India enters FY26 with strong economic momentum, but emerging headwinds could test its resilience. Fiscal tightening, driven by the government’s commitment to consolidation, may temper spending, while weak global trade threatens export growth. As domestic demand remains robust, the key question is whether India can sustain its expansion despite tightening financial conditions and a challenging global environment.
Growth Moderation Ahead
India’s growth outlook for FY26 may moderate as tighter government spending and weaker global trade weigh on momentum, notes CLSA economist Leif Eskesen. The brokerage projects GDP growth at 6.9% -slightly below 7% reflecting strong underlying fundamentals but acknowledging emerging macro headwinds that could soften the pace of expansion in the coming quarters.
Eskesen expects India’s growth to cool slightly due to fiscal tightening. With the government aiming to meet its deficit targets, spending, especially on infrastructure, is likely to moderate. This reduction in public investment could temporarily ease momentum, even though overall economic fundamentals remain stable.
India’s growth faces pressure from weak external conditions, with the lingering effects of U.S. tariff hikes still weighing on exports. As global trade shows little sign of revival in the near term, this environment is expected to moderate India’s expansion compared with the strong momentum seen in the first quarter.

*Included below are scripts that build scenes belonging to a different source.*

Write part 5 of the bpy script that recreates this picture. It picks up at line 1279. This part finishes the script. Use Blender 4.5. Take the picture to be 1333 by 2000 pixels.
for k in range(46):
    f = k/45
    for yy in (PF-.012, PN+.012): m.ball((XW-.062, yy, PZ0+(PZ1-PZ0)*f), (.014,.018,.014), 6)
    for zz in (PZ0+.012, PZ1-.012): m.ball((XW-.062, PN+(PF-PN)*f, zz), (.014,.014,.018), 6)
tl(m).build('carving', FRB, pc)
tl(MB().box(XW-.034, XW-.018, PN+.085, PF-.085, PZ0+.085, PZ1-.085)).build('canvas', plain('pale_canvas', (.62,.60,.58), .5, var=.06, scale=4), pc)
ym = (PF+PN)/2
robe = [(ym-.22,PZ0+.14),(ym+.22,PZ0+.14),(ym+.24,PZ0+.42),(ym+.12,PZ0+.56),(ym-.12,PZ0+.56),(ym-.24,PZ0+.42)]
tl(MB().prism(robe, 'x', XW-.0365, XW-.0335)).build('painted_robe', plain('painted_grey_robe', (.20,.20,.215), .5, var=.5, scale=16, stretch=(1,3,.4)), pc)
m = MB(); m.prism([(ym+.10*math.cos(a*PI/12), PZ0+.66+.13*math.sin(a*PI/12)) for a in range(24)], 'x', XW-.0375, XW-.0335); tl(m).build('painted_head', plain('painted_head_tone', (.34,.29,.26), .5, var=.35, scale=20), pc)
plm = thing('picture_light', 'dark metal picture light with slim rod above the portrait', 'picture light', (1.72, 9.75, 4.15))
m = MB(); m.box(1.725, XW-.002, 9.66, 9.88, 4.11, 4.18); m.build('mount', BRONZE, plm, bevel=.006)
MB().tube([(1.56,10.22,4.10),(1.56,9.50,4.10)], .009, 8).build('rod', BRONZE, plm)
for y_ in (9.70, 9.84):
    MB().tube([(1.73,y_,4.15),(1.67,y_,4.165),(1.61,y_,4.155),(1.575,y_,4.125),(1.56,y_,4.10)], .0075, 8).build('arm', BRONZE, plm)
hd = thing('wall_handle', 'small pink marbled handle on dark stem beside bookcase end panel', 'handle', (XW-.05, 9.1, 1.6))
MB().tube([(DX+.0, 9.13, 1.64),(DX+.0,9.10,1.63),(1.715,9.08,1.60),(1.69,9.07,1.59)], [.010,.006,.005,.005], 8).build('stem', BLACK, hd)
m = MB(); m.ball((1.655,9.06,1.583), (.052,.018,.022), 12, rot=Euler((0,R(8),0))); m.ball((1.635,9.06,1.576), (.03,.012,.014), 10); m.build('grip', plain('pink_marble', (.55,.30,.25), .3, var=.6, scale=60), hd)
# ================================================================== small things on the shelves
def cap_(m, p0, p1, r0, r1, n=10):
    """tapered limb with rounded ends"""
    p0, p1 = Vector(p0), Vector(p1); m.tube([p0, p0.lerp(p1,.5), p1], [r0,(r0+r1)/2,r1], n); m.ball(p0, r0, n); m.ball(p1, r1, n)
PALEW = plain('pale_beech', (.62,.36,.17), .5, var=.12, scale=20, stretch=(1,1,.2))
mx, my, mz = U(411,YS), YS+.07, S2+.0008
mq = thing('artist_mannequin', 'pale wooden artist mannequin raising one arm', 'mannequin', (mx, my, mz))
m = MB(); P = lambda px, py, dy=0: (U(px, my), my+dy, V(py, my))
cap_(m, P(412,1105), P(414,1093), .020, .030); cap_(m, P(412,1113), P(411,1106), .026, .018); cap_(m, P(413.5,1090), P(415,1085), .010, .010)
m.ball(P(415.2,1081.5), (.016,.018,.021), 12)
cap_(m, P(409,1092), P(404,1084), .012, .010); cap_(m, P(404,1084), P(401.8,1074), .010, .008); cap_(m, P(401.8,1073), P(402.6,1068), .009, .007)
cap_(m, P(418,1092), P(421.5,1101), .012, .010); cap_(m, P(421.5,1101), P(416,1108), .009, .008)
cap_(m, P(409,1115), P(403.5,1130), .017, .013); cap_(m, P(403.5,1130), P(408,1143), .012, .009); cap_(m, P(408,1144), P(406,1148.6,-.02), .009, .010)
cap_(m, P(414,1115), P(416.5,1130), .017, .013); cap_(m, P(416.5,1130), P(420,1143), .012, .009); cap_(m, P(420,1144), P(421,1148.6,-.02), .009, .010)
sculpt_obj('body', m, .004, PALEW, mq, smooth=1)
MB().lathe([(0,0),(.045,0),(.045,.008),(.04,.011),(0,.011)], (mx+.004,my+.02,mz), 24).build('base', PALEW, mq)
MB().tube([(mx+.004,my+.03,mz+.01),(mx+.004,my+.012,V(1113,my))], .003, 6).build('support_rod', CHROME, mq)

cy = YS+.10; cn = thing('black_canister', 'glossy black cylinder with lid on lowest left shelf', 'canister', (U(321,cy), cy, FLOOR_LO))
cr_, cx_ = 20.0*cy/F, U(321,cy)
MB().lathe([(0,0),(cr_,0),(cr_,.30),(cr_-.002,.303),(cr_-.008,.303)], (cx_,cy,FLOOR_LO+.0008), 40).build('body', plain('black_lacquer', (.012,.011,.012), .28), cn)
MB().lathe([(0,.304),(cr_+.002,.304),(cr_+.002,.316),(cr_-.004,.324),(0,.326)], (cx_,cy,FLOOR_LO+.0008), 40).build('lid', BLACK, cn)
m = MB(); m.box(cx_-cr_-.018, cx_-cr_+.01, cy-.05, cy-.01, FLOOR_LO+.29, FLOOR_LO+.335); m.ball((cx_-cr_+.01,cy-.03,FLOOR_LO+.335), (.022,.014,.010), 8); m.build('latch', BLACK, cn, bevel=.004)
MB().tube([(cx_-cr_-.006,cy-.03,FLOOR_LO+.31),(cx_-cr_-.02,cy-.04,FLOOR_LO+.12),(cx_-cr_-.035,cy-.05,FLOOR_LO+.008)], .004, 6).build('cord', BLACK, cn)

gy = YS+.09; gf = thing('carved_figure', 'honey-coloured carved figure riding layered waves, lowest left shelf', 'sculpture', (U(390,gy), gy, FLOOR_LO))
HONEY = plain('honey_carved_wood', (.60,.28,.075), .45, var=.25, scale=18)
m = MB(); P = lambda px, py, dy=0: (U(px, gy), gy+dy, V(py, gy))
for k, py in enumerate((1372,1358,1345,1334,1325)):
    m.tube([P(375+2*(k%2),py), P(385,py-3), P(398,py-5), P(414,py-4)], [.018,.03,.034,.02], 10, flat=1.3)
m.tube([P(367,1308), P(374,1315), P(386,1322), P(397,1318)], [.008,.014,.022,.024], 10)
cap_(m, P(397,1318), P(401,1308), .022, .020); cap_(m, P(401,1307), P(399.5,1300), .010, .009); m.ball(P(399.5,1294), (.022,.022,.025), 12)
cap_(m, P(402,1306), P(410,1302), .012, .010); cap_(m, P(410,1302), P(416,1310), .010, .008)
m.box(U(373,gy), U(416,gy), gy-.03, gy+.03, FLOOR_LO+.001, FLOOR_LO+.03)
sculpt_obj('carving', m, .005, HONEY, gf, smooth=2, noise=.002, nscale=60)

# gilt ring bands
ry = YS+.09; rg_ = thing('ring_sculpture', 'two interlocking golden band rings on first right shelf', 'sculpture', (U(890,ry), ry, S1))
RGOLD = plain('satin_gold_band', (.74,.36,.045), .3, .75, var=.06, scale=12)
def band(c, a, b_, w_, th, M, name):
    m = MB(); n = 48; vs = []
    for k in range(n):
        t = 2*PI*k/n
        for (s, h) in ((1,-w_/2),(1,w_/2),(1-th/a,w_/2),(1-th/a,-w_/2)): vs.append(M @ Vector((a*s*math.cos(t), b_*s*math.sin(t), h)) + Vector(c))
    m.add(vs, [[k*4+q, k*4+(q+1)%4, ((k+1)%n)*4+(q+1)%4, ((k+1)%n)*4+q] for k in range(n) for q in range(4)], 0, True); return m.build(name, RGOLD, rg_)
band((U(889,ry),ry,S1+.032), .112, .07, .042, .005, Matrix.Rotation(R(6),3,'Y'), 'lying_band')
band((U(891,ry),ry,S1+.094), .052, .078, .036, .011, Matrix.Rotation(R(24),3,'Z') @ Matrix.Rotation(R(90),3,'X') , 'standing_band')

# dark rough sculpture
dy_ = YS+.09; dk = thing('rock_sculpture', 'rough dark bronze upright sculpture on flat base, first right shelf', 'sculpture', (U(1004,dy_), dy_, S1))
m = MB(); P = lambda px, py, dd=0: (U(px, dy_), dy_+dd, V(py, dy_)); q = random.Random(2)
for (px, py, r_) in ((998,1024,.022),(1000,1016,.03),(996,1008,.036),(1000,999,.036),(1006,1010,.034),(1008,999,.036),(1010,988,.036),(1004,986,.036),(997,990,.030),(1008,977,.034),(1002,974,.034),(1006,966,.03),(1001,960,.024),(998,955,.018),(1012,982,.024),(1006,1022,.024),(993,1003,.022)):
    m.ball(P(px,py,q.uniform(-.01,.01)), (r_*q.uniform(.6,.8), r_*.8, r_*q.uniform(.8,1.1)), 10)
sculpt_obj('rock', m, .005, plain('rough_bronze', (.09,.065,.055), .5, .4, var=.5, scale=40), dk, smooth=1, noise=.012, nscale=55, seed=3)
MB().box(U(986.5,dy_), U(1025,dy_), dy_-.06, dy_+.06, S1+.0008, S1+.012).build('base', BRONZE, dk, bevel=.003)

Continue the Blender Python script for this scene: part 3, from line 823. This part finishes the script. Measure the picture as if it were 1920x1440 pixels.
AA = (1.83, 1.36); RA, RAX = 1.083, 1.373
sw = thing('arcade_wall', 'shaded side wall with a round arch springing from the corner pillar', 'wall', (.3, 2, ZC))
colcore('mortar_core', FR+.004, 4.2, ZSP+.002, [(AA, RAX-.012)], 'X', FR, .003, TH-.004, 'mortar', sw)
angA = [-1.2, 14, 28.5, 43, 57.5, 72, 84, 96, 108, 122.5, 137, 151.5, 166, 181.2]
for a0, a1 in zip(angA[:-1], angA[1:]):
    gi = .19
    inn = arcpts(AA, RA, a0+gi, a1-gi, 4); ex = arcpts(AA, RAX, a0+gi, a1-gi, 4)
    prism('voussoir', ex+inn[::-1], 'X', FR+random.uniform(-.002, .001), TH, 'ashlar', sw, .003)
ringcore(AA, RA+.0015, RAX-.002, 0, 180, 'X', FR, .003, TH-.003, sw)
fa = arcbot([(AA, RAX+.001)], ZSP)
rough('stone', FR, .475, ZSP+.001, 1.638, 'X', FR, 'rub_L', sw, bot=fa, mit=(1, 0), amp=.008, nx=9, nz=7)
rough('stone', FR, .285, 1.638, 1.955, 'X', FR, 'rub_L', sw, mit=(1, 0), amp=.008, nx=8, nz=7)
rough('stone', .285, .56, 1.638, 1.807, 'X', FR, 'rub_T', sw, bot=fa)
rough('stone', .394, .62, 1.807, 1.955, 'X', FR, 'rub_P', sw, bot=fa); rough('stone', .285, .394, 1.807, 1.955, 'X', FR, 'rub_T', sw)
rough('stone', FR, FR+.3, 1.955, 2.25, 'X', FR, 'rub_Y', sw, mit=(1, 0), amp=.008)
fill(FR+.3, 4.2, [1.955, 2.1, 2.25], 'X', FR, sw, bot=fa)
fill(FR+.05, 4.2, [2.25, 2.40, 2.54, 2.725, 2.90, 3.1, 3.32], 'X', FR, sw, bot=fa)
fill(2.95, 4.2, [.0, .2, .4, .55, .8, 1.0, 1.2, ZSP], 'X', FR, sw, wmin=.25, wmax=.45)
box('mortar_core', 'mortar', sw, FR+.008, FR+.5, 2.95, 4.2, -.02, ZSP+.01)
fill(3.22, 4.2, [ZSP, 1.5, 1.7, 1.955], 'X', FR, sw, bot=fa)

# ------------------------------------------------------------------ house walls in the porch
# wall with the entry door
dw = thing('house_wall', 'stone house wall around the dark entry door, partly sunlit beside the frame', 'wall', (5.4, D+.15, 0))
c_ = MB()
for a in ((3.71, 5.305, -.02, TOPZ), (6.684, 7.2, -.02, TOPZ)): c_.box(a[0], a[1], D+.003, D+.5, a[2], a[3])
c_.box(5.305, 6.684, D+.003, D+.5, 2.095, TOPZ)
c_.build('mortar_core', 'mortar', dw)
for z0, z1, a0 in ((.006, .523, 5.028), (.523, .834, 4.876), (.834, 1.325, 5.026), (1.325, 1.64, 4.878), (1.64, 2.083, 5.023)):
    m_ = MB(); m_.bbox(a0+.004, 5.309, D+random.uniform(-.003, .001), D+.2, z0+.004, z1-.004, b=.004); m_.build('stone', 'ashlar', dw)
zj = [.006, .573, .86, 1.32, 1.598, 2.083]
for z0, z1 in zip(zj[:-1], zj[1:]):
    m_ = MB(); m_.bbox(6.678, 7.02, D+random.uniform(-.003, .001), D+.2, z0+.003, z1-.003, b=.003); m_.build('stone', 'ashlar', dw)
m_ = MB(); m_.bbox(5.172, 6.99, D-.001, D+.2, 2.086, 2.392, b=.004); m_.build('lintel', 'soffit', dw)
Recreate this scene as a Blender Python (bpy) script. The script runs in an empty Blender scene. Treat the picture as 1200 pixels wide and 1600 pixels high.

Moreover, the CLSA economist noted that any slowdown in India’s growth is likely to remain mild. He highlighted that recent GST reforms could gradually boost consumption, offering support to domestic demand. This uplift may help offset global headwinds, allowing the economy to maintain steady momentum despite external pressures.
Market Correction Concerns
Eskesen believes India’s overall growth outlook remains strong, even with some moderation ahead, and expects it to stay among the fastest-growing major economies in FY26. However, he cautioned that India cannot fully avoid the effects of a potential U.S. market correction. With U.S. equities looking “frothy,” any downturn there could reduce global risk appetite and affect capital flows into emerging markets.
Additionally, the economist warned that Indian equities may not escape a global downturn, especially with high valuations limiting foreign investor interest. He expects inflows to return after a “healthy correction.” If GST reforms lift growth and earnings stay strong, conditions could improve. On rates, he forecasts two small 25-bps RBI cuts, ruling out a larger move as core inflation remains near target.
Conclusion
India’s growth momentum may soften in FY26, but the underlying outlook remains resilient. While fiscal tightening and weak global trade could slow the pace, supportive domestic demand and the benefits of GST reforms may cushion the impact. With stable fundamentals and expected rate cuts, India is still positioned to outperform most major economies despite external risks.